* Data provided:
+-------+

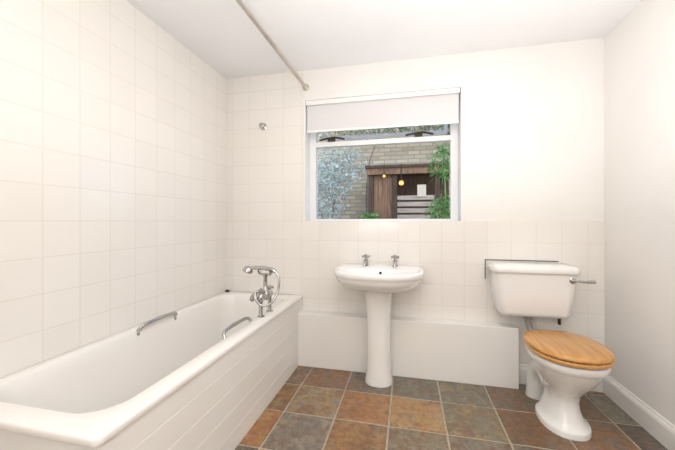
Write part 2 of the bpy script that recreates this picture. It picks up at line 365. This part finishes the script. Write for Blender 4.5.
bm=bmesh.new(); tube(bm,[(tx-.03,2.05,.17),(tx-.035,2.13,.215),(tx-.04,2.20,.205),(tx-.045,2.235,.14),(tx-.045,2.24,.06),(tx-.045,2.24,0)],[.046,.046,.046,.046,.050,.056],20,6)
obj('soil_pipe',bm,M_pipe,to)
def ring(bm,cx,cy,o,i,z0,z1):
    hx,yf,ybk=o; ax,af,ab=i; b=.006
    loft(bm,[dsh(cx,cy,hx-b,yf-b,ybk-b,z0,2.2,2.6),dsh(cx,cy,hx,yf,ybk,z0+b,2.2,2.6),dsh(cx,cy,hx,yf,ybk,z1-b,2.2,2.6),dsh(cx,cy,hx-b,yf-b,ybk-b,z1,2.2,2.6),
             dsh(cx,cy,ax+b,af+b,ab+b,z1,2.2,2.6),dsh(cx,cy,ax,af,ab,z1-b,2.2,2.6),dsh(cx,cy,ax,af,ab,z0+b,2.2,2.6),dsh(cx,cy,ax+b,af+b,ab+b,z0,2.2,2.6)],close=True)
bm=bmesh.new(); ring(bm,tx,ty,(.190,.218,.20),(.115,.14,.12),.406,.427)
obj('seat',bm,M_oak,to)['label']='honey oak toilet seat ring'
bm=bmesh.new()
loft(bm,[dsh(tx,ty,a*.190,a*.218,a*.215,z,2.2,2.6) for a,z in ((.96,.430),(.99,.433),(1,.438),(1,.444),(.985,.450),(.95,.454),(.8,.458),(.5,.461),(.2,.462))])
obj('lid',bm,M_oak,to,angle=60)['label']='honey oak toilet lid'
for x in (tx-.075,tx+.075):
    bm=bmesh.new(); tube(bm,[(x-.025,2.165,.438),(x+.025,2.165,.438)],.010,12); lathe(bm,(x,2.165,.40),(0,0,1),[(0,.012),(.03,.012)],16)
    obj('hinge',bm,M_chrome,to)
cx0,cx1,cy0,cy1=.545,1.035,2.195,2.388
bm=bmesh.new()
loft(bm,[rrect(cx0+.070,cx1-.070,cy0+.05,cy1,.03,.500),rrect(cx0+.046,cx1-.046,cy0+.028,cy1,.04,.507),rrect(cx0+.032,cx1-.032,cy0+.019,cy1,.05,.53),rrect(cx0+.018,cx1-.018,cy0+.012,cy1,.052,.62),
   rrect(cx0+.008,cx1-.008,cy0+.006,cy1,.052,.72),rrect(cx0+.004,cx1-.004,cy0+.002,cy1,.052,.792)])
ci=obj('cistern',bm,M_ceramic,to,angle=60)
bm=bmesh.new()
loft(bm,[rrect(cx0-.002,cx1+.002,cy0-.004,cy1+.001,.052,.786),rrect(cx0-.008,cx1+.008,cy0-.010,cy1+.002,.054,.79),rrect(cx0-.010,cx1+.010,cy0-.012,cy1+.002,.054,.80),rrect(cx0-.010,cx1+.010,cy0-.012,cy1+.002,.054,.814),
  rrect(cx0-.006,cx1+.006,cy0-.008,cy1,.052,.824),rrect(cx0+.004,cx1-.004,cy0+.002,cy1-.006,.048,.832),rrect(cx0+.03,cx1-.03,cy0+.025,cy1-.025,.04,.838),rrect(cx0+.08,cx1-.08,cy0+.06,cy1-.06,.02,.840)])
obj('cistern_lid',bm,M_ceramic,ci,angle=60)
bm=bmesh.new(); lathe(bm,(.990,cy0+.010,.752),(0,-1,0),[(0,.019),(.008,.019),(.012,.013),(.026,.012),(.028,.007)])
tube(bm,[(.990,cy0-.012,.752),(1.01,cy0-.016,.753),(1.05,cy0-.016,.750),(1.085,cy0-.014,.752),(1.10,cy0-.014,.754)],[.008,.0075,.008,.011,.012],12,4)
obj('flush_lever',bm,M_chrome,ci)['label']='chrome flush lever'
bm=bmesh.new(); tube(bm,[(.775,2.30,.52),(.775,2.30,.46),(.785,2.285,.405),(.80,2.24,.375),(tx-.02,2.13,.365)],.019,16,5)
lathe(bm,(.775,2.30,.504),(0,0,-1),[(0,.03),(.03,.03),(.035,.021)],16)
obj('flush_pipe',bm,M_greypipe,to)
bm=bmesh.new(); loft(bm,[[(x,y,z) for x,z in ((.530,.71),(.530,.849),(.99,.849),(.99,.844),(.535,.844),(.535,.71))] for y in (2.388,2.3925)])
obj('cistern_bracket',bm,M_dark,to,False)['label']='dark metal edging strip behind the cistern'
obj('support_strap',BX(.975,.989,2.35,2.365,.43,.515),M_dark,to,False)['label']='dark metal strap under the cistern'
# ------------------------------------------------------------ garden
gr=obj('ground',BX(-5,5,YW,9,-.12,-.08),M_ground,smooth=False); struct(gr)
def leaves(bm,c,s,n,size,droop=0,narrow=.45):
    for _ in range(n):
        while True:
            p=Vector((random.uniform(-1,1),random.uniform(-1,1),random.uniform(-1,1)))
            if p.length<1: break
        p=Vector((c[0]+p.x*s[0],c[1]+p.y*s[1],c[2]+p.z*s[2]))
        a=Vector((random.gauss(0,1),random.gauss(0,1),random.gauss(0,.7)-droop)).normalized(); b=a.cross(Vector((random.gauss(0,1),random.gauss(0,1),random.gauss(0,1)))).normalized()
        l=size*random.uniform(.6,1.3); w=l*narrow
        bm.faces.new([bm.verts.new(q) for q in (p,p+a*l*.5+b*w*.5,p+a*l,p+a*l*.5-b*w*.5)])
gw=obj('garden_wall',BX(-4,3.5,6.3,6.55,-.08,3.3),M_gbrick,smooth=False); tag(gw,'weathered brown brick wall across the garden outside the window','wall')
sh=thing('garden_shed','weathered brown timber shed with dark open doorway seen through the window','shed',(0,5.2,-.08))
for a in ((-.62,-.54,4.98,5.06,-.08,1.95),(-.24,-.17,4.98,5.06,-.08,1.85),(.40,.47,4.98,5.06,-.08,1.85)):
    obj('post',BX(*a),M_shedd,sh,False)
bm=bmesh.new()
for k in range(4): box(bm,-.535+k*.073,-.535+k*.073+.069,5.02,5.04,-.08,1.85)
obj('side_boards',bm,M_shedw,sh,False)
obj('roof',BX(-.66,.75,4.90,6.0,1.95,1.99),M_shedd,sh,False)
obj('fascia',BX(-.64,.72,4.93,4.97,1.85,1.95),M_shedw,sh,False)
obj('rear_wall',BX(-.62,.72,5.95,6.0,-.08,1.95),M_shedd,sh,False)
bm=bmesh.new()
for k in range(16): box(bm,-.165,.40,5.0,5.02,-.05+k*.10,-.05+k*.10+.068)
obj('slatted_gate',bm,M_slat,sh,False)
obj('notice_panel',BX(.14,.27,4.985,4.995,1.50,1.68),M_cream,sh,False)
for nm,lb,x,y,z,k in (('garden_lamp','larger of two glowing orange lamps hanging in the shed doorway',-.10,4.84,1.66,1),('garden_lamp','tiny glowing orange lamp high on the left boards of the shed',-.36,4.86,1.79,.6)):
    la=thing(nm,lb,'lamp',(x,y,z))
    bm=bmesh.new(); lathe(bm,(x,y,z),(0,0,1),[(0,.01*k),(.01*k,.030*k),(.04*k,.038*k),(.07*k,.025*k),(.08*k,.01*k)],16); obj('bulb',bm,M_lamp,la)
    bm=bmesh.new(); lathe(bm,(x,y,z+.07*k),(0,0,1),[(0,.045*k),(.02*k,.03*k),(.03*k,.008),(1.99-z-.07*k,.006)],16); obj('lamp_hood',bm,M_dark,la)
def plant(name,label,cat,base,stems,parts,m,mstem,size,n,droop=0,narrow=.45,sr_=.03):
    t=thing(name,label,cat,base)
    bm=bmesh.new()
    for s in stems: tube(bm,s,[sr_*(1-.75*i/(len(s)-1)) for i in range(len(s))],8,4)
    obj('stem',bm,mstem,t)
    bm=bmesh.new()
    for c,s in parts: leaves(bm,c,s,int(n),size,droop,narrow)
    obj('foliage',bm,m,t,False)
plant('climbing_shrub','pale twiggy climber growing against the left of the garden wall','shrub',(-1.5,5.9,-.08),
   [[(-1.5,5.9,-.08),(-1.45,5.85,1.0),(-1.3,5.8,1.8),(-1.05,5.8,2.5)],[(-1.5,5.9,.8),(-1.75,5.85,1.6),(-1.9,5.8,2.5)]],
   [((-1.50,5.6,1.6),(.45,.2,.65)),((-1.30,5.6,2.1),(.60,.2,.45))],M_twig,M_bark,.06,1500,sr_=.018)
plant('evergreen_tree','leafy tree overhanging the top of the garden wall','tree',(-.4,5.9,-.08),
   [[(-.75,6.15,-.08),(-.8,6.15,1.5),(-.7,6.1,2.4),(-.3,5.9,3.0)]],
   [((-.9,5.6,2.98),(1.2,.4,.36)),((.4,5.6,2.90),(1.0,.4,.30)),((1.0,5.6,2.86),(.5,.3,.33))],M_leafd,M_bark,.08,1500,sr_=.02)
plant('bamboo_plant','bright green leafy bamboo at the right edge of the window view','plant',(.5,4.1,-.08),
   [[(.45,4.1,-.08),(.46,4.1,1.2),(.42,4.1,2.2)],[(.55,4.15,-.08),(.56,4.1,1.2),(.52,4.1,2.0)]],
   [((.44,4.1,1.20),(.19,.2,.28)),((.43,4.1,1.88),(.16,.2,.24))],M_leaf,M_leaf,.12,380,.6,.14,.015)
plant('small_bush','small bright green bush in front of the shed, low in the window','bush',(-.55,4.6,-.08),
   [[(-.55,4.6,-.08),(-.55,4.6,1.0)]],[((-.55,4.6,1.12),(.16,.14,.13))],M_leaf,M_bark,.07,300)
# ------------------------------------------------------------ light
def area(name,loc,rot,size,e,col=(1,.95,.9),sy=None):
    l=bpy.data.lights.new(name,'AREA'); l.energy=e; l.size=size; l.color=col
    if sy: l.shape='RECTANGLE'; l.size_y=sy
    o=bpy.data.objects.new(name,l); COL.objects.link(o); o.location=loc; o.rotation_euler=[math.radians(a) for a in rot]; return o
area('ceiling_fill',(.1,.55,2.30),(0,0,0),1.3,14,(1,.97,.94),1.6)  # unseen area light added under the ceiling for even fill, like bounced flash
area('room_flash',(-.3,-.6,1.5),(84,0,-28),1.1,16,(1,.975,.95))
area('bounce_flash',(.3,.75,1.15),(180,0,0),1.3,24,(1,.985,.975))
w=bpy.data.worlds.new('World'); SC.world=w; w.use_nodes=True
bg=w.node_tree.nodes['Background']; sky=w.node_tree.nodes.new('ShaderNodeTexSky'); sky.sky_type='HOSEK_WILKIE'
sky.sun_direction=(.3,-.5,.6); sky.turbidity=6
w.node_tree.links.new(sky.outputs[0],bg.inputs[0]); bg.inputs[1].default_value=9.5
SC.view_settings.view_transform='Standard'
# ------------------------------------------------------------ camera
c=bpy.data.cameras.new('Camera'); cam=bpy.data.objects.new('Camera',c); COL.objects.link(cam)
cam.location=(0,0,1.12); cam.rotation_euler=(PI/2,0,math.radians(12.7)); c.sensor_width=36; c.lens=313/675*36; c.shift_y=-4/675; c.clip_start=.02
SC.camera=cam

+-------+

The required output is an exact reproduction of the lines starting at the one that contains "obj('post',BX(*a),M_shedd,sh,False)" and ending at the one that contains "obj('fascia',BX(-.64,.72,4.93,4.97,1.85,1.95),M_shedw,sh,False)". Both boundary lines belong to it.

    obj('post',BX(*a),M_shedd,sh,False)
bm=bmesh.new()
for k in range(4): box(bm,-.535+k*.073,-.535+k*.073+.069,5.02,5.04,-.08,1.85)
obj('side_boards',bm,M_shedw,sh,False)
obj('roof',BX(-.66,.75,4.90,6.0,1.95,1.99),M_shedd,sh,False)
obj('fascia',BX(-.64,.72,4.93,4.97,1.85,1.95),M_shedw,sh,False)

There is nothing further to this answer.